To close AI trade body UKAI’s recent AI Opportunities Action Plan Six Month Review, CEO Tim Flagg sat down with Husayn Kassai (Co-founder of Quench.ai) and Zoe Qin (Vice President of Dawn Capital) to discuss what UK businesses need to make the most of AI opportunities.
The conversation ranged from the dangers of hype and the gap between promise and delivery, to the need for more “grassroots” adoption and the role government should play in enabling innovation rather than slowing it down.
AI Opportunities: From Hype to Reality
Half a year on from the release of the Government’s Opportunities Action Plan, both speakers offered a reality check.
In answer to Tim Flagg’s kick off question (what are the main AI priorities of UK businesses?), Kassai warned that a gap remains between the promises of AI and what businesses are actually experiencing. The root of this, he explained, is that large cap builders of foundational models are incentivised to exaggerate the potential of their models to keep share prices high. He labelled this effect a “hype cycle”.
“A big barrier is the misunderstanding, the hype, and the gap to reality.”

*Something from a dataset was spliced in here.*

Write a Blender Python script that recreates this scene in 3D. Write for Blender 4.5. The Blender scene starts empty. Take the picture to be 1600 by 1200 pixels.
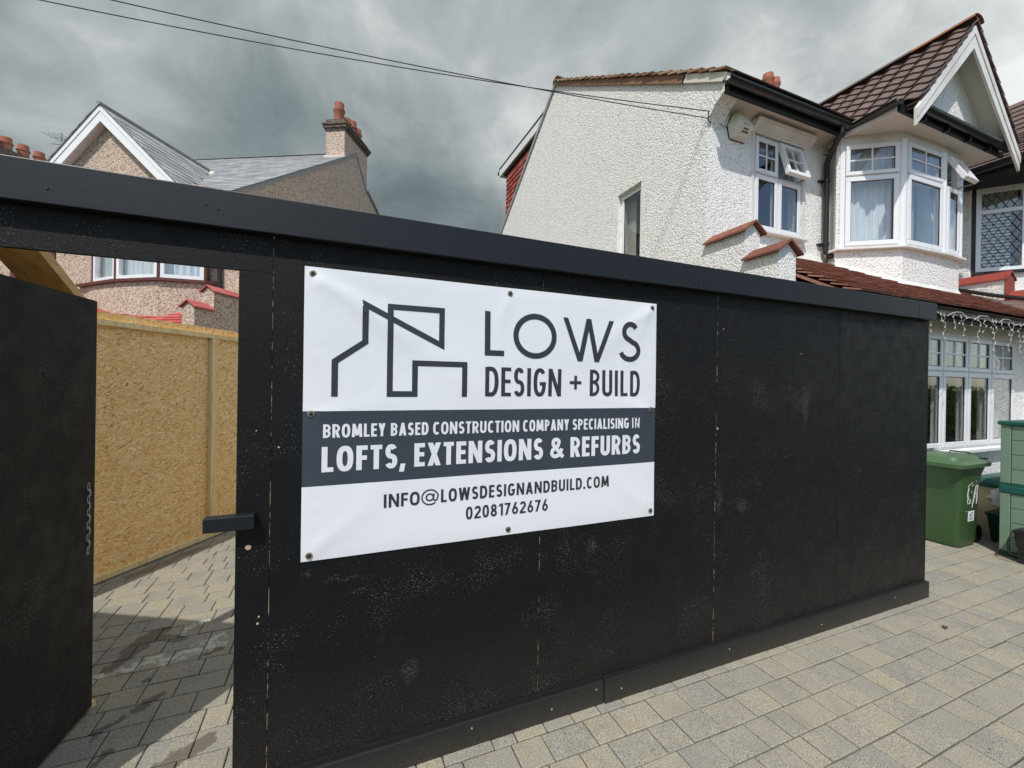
import bpy, bmesh, math, random
from mathutils import Vector, Matrix
random.seed(7)
R = math.radians
sc = bpy.context.scene
col = sc.collection
PI = math.pi

# ------------------------------------------------------------------ camera
CAMP = Vector((0.0, -1.957, 1.734))
yaw, pitch, roll = R(22.59), R(-0.07), R(0.85)
fwd = Vector((math.sin(yaw)*math.cos(pitch), math.cos(yaw)*math.cos(pitch), math.sin(pitch)))
rt0 = Vector((math.cos(yaw), -math.sin(yaw), 0)); up0 = rt0.cross(fwd)
rt = rt0*math.cos(roll)+up0*math.sin(roll); up = -rt0*math.sin(roll)+up0*math.cos(roll)
cd = bpy.data.cameras.new('camera'); cam = bpy.data.objects.new('camera', cd); col.objects.link(cam)
cam.matrix_world = Matrix(((rt.x, up.x, -fwd.x, CAMP.x), (rt.y, up.y, -fwd.y, CAMP.y), (rt.z, up.z, -fwd.z, CAMP.z), (0, 0, 0, 1)))
cd.sensor_width = 36; cd.lens = 662.6/1600*36; cd.clip_start = 0.05; cd.clip_end = 3000
sc.camera = cam

# ------------------------------------------------------------------ sun
EL, AZ = R(55), R(41)            # light travels towards azimuth AZ (clockwise from +y)
tosun = Vector((-math.sin(AZ)*math.cos(EL), -math.cos(AZ)*math.cos(EL), math.sin(EL)))
sl = bpy.data.lights.new('sun', 'SUN'); sl.energy = 2.9; sl.angle = R(0.6); sl.color = (1, 0.965, 0.91)
so = bpy.data.objects.new('sun', sl); col.objects.link(so); so.location = tosun*40
so.rotation_euler = tosun.to_track_quat('Z', 'Y').to_euler()

# ------------------------------------------------------------------ node helper
class NT:
    def __init__(s, tree): s.t = tree; s.n = tree.nodes; s.l = tree.links
    def add(s, typ, ins=None, **kw):
        nd = s.n.new(typ)
        for k, v in kw.items(): setattr(nd, k, v)
        for k, v in (ins or {}).items():
            sk = nd.inputs[k]
            if isinstance(v, bpy.types.NodeSocket): s.l.new(v, sk)
            else: sk.default_value = v
        return nd
    def m(s, op, a, b=0.0, c=None, clamp=False):
        i = {0: a, 1: b}
        if c is not None: i[2] = c
        return s.add('ShaderNodeMath', i, operation=op, use_clamp=clamp).outputs[0]
    def vm(s, op, a, b=(0, 0, 0), out=0): return s.add('ShaderNodeVectorMath', {0: a, 1: b}, operation=op).outputs[out]
    def mapp(s, v, scale=(1, 1, 1), rot=(0, 0, 0), loc=(0, 0, 0)):
        return s.add('ShaderNodeMapping', {'Vector': v, 'Scale': scale, 'Rotation': rot, 'Location': loc}).outputs[0]
    def noise(s, v, scale, detail=3, rough=.55, dist=0.0, out=0):
        return s.add('ShaderNodeTexNoise', {'Vector': v, 'Scale': scale, 'Detail': detail, 'Roughness': rough, 'Distortion': dist}).outputs[out]
    def vor(s, v, scale, feature='F1', out='Distance', rnd=1.0):
        return s.add('ShaderNodeTexVoronoi', {'Vector': v, 'Scale': scale, 'Randomness': rnd}, feature=feature).outputs[out]
    def ramp(s, f, stops, interp='LINEAR'):
        nd = s.add('ShaderNodeValToRGB', {0: f}); cr = nd.color_ramp; cr.interpolation = interp
        while len(cr.elements) < len(stops): cr.elements.new(.5)
        for e, (p, c) in zip(cr.elements, stops):
            e.position = p; e.color = (c, c, c, 1) if isinstance(c, (int, float)) else (*c, 1)
        return nd.outputs[0]
    def mix(s, f, a, b, bt='MIX'):
        nd = s.add('ShaderNodeMix', data_type='RGBA', blend_type=bt)
        for k, v in ((0, f), (6, a), (7, b)):
            if isinstance(v, bpy.types.NodeSocket): s.l.new(v, nd.inputs[k])
            else: nd.inputs[k].default_value = v if k == 0 or len(v) == 4 else (*v, 1)
        return nd.outputs[2]
    def rng(s, f, a, b, c=0.0, d=1.0):
        return s.add('ShaderNodeMapRange', {0: f, 1: a, 2: b, 3: c, 4: d}).outputs[0]
    def bump(s, h, strength, dist, normal=None):
        i = {'Height': h, 'Strength': strength, 'Distance': dist}
        if normal is not None: i['Normal'] = normal
        return s.add('ShaderNodeBump', i).outputs[0]

# ------------------------------------------------------------------ sky
world = bpy.data.worlds.new('World'); sc.world = world; world.use_nodes = True
w = NT(world.node_tree); w.n.clear()
gen = w.add('ShaderNodeTexCoord').outputs['Generated']
sky = w.add('ShaderNodeTexSky', sky_type='NISHITA', sun_disc=False, sun_elevation=EL, sun_rotation=AZ+PI)
bgs = w.add('ShaderNodeBackground', {'Color': sky.outputs[0], 'Strength': 0.12}).outputs[0]
sep = w.add('ShaderNodeSeparateXYZ', {0: gen})
zc = w.m('ADD', w.m('MAXIMUM', sep.outputs[2], 0.0), 0.46)
uv = w.add('ShaderNodeCombineXYZ', {0: w.m('DIVIDE', sep.outputs[0], zc), 1: w.m('DIVIDE', sep.outputs[1], zc), 2: 0.0}).outputs[0]
warp = w.vm('SCALE', w.vm('SUBTRACT', w.noise(uv, 1.1, 4, .55, out=1), (.5, .5, .5)), (0, 0, 0)); 
warp.node.inputs['Scale'].default_value = 0.5
uvw = w.vm('ADD', uv, warp)
n1 = w.noise(w.mapp(uvw, (1.0, 1.2, 1), (0, 0, R(-25))), 1.25, 8, .55)
n2 = w.noise(w.mapp(uvw, (1, 1, 1), (0, 0, 0), (5.2, 1.3, 0)), 3.4, 8, .58)
def lobe(px, py, power, amp):
    dvec = (fwd*662.6 + rt*(px-800) - up*(py-600)).normalized()
    dt = w.m('MAXIMUM', w.vm('DOT_PRODUCT', gen, tuple(dvec), out=1), 0.0)
    return w.m('MULTIPLY', w.m('POWER', dt, power), amp)
b = w.m('ADD', w.m('MULTIPLY', n1, 0.68), w.m('MULTIPLY', n2, 0.46))
for a in ((700, -20, 14, .10), (1560, -10, 20, .16), (470, 230, 22, -.085), (620, 300, 30, -.06), (820, 190, 30, .03), (330, 60, 22, .05), (1130, -40, 20, .05)):
    b = w.m('ADD', b, lobe(*a))
cc = w.ramp(b, [(.33, (.085, .107, .119)), (.46, (.145, .176, .190)), (.57, (.225, .260, .270)), (.67, (.36, .39, .395)), (.80, (.64, .66, .665))])
# the cloud deck breaks up towards the sun's side of the sky
back = w.vm('DOT_PRODUCT', gen, (0.12, -0.95, 0.25), out=1)
cov = w.rng(w.m('ADD', w.m('MULTIPLY', back, -0.55), w.m('MULTIPLY', w.noise(uvw, 1.7, 6, .6), 1.1)), .28, .42)
cc = w.mix(w.rng(back, -.1, .75), cc, w.mix(.75, cc, (1.75, 1.77, 1.8, 1)))  # unseen clouds behind the camera made brighter to add fill in the shadows
bgc = w.add('ShaderNodeBackground', {'Color': cc, 'Strength': 1.0}).outputs[0]
mx = w.add('ShaderNodeMixShader', {0: cov, 1: bgs, 2: bgc}).outputs[0]
w.add('ShaderNodeOutputWorld', {0: mx})
world.cycles.sampling_method = 'MANUAL'; world.cycles.sample_map_resolution = 512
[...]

– Husayn Kassai, Co-founder of Quench.ai
He and Zoe agreed on the next point he made: that British AI industry needs more “grassroots” adoption, as Zoe labelled it. This, she explained means empowering employees at every level to experiment with AI in ways that directly solve the problems they face day-to-day. In both Zoe’s and Husayn’s view, uptake is far more successful when driven from the bottom up, rather than imposed by management through top-down mandates.
Where AI is Taking Hold
Next, Zoe outlined sectors where AI is already making tangible impacts. For example, she said “there’s a lot of excitement” about AI within the education sector and how the technology can be used to deliver better for students. She also spoke of nascent use cases in industries such as construction or manufacturing, but noted those were “earlier in maturity.”
Zoe explained that AI, to her mind, AI is making the biggest impact in the legal and healthcare sectors. She explained to the audience that tight margins in the former, and overstretched practitioners in the former, mean that AI tools can have quick impacts to ease workloads, improve efficiency and address urgent, pre-existing pain points.

How Government Can Help
When asked where government could best help, Hussain identified two priorities. First, he said, was clarity – noting that many companies are currently trying to comply with “five or six frameworks that are all kind of half-built.” Even light-touch guidance, he explained, would give people confidence they would not face penalties later for doing something wrong.
Second was procurement. Government, he said, is a huge customer but “incredibly slow and complex to work with.” Reforming procurement processes to allow earlier-stage companies to sell into public sector clients would, he said, be “a game changer.”
Zoe, argued that “a lot of it comes down culture” – creating an environment where experimentation is encouraged but within clear boundaries. She described how some companies have set up “sandboxes” to allow people to test AI tools safely without risking customer data or core systems, while others have established internal AI councils or working groups to share ideas and best practices. These, she told the audience, are essential “forums for sharing ideas and best practices.”
Tim Flagg closed the discussion by noting that AI “is powerful, but it’s not magic” – it needs structure, direction, and, most importantly, to be used to solve real problems.